As part of our growth strategy, we have continued to increase our research and development activities. Research and development expenditures by the Flight Support Group, which were approximately $300,000 in fiscal 1991, increased to approximately $11.8 million in fiscal 2010, $11.5 million in fiscal 2009 and $11.1 million in fiscal 2008. We believe that our Flight Support Group s research and development capabilities are a significant component of our historical success and an integral part of our growth strategy. In recent years, the FAA granted us PMAs for over 400 new parts and approximately 200 DER-approved repairs per year; however, no assurance can be given that the FAA will continue to grant PMAs or DER-approved repairs or that we will achieve acceptable levels of net sales and gross profits on such parts in the future.
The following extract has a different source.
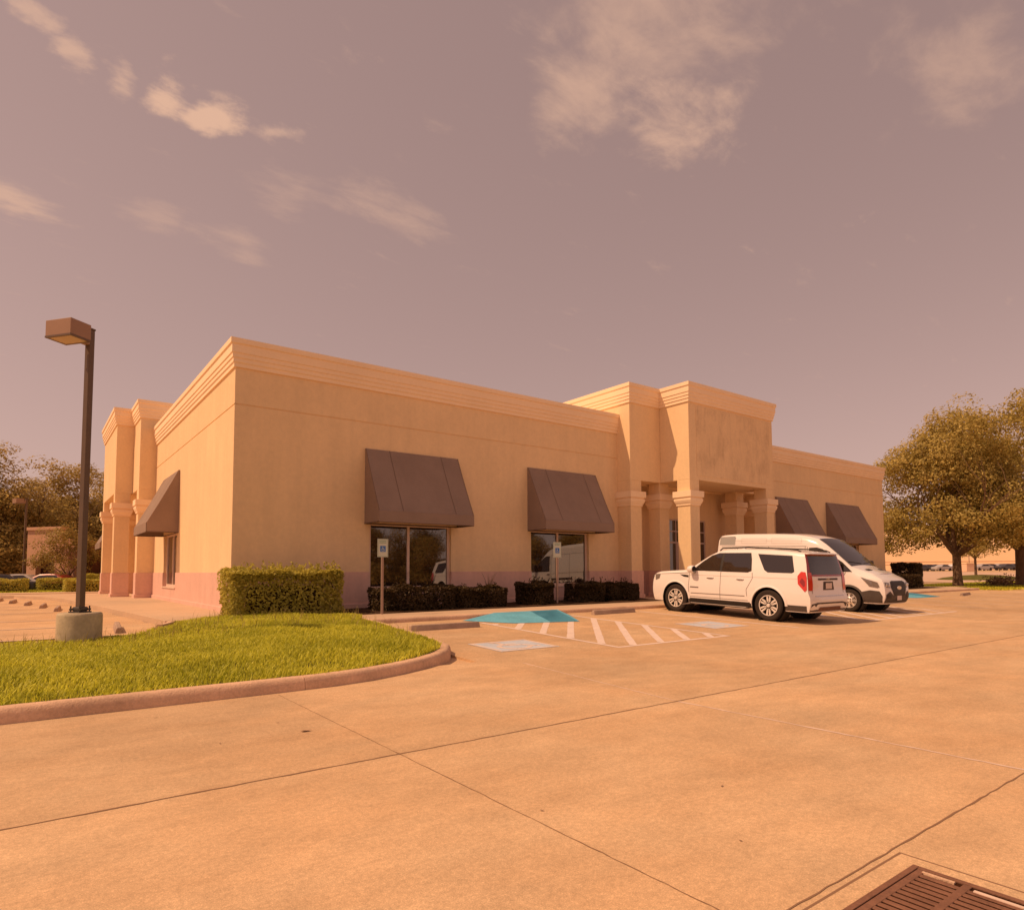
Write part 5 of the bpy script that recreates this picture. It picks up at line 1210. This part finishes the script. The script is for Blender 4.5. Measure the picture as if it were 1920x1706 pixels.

As part of our growth strategy, we have continued to increase our research and development activities. Research and development expenditures by the Electronic Technologies Group were $10.9 million in fiscal 2010, $8.2 million in fiscal 2009 and $7.3 million in fiscal 2008. We believe that our Electronic Technologies Group s research and development capabilities are a significant component of our historical success and an integral part of our growth strategy.

Our total backlog of unshipped orders was $142.5 million as of October 31, 2010 compared to $104.5 million as of October 31, 2009. The Flight Support Group s backlog of unshipped orders was $48.3 million as of October 31, 2010 as compared to $32.9 million as of October 31, 2009. This backlog excludes forecasted shipments for certain contracts of the Flight Support Group pursuant to which customers provide only estimated annual usage and not firm purchase orders. Our backlogs within the Flight Support Group are typically short-lead in nature with many product orders being received within the month of shipment. The Electronic Technologies Group s backlog of unshipped orders was $94.2 million as of October 31, 2010 as compared to $71.6 million as of October 31, 2009. The increase in the Electronic Technologies Group s backlog is principally related to backlog of the business acquired during fiscal 2010. Substantially the entire backlog of orders as of October 31, 2010 is expected to be delivered during fiscal 2011.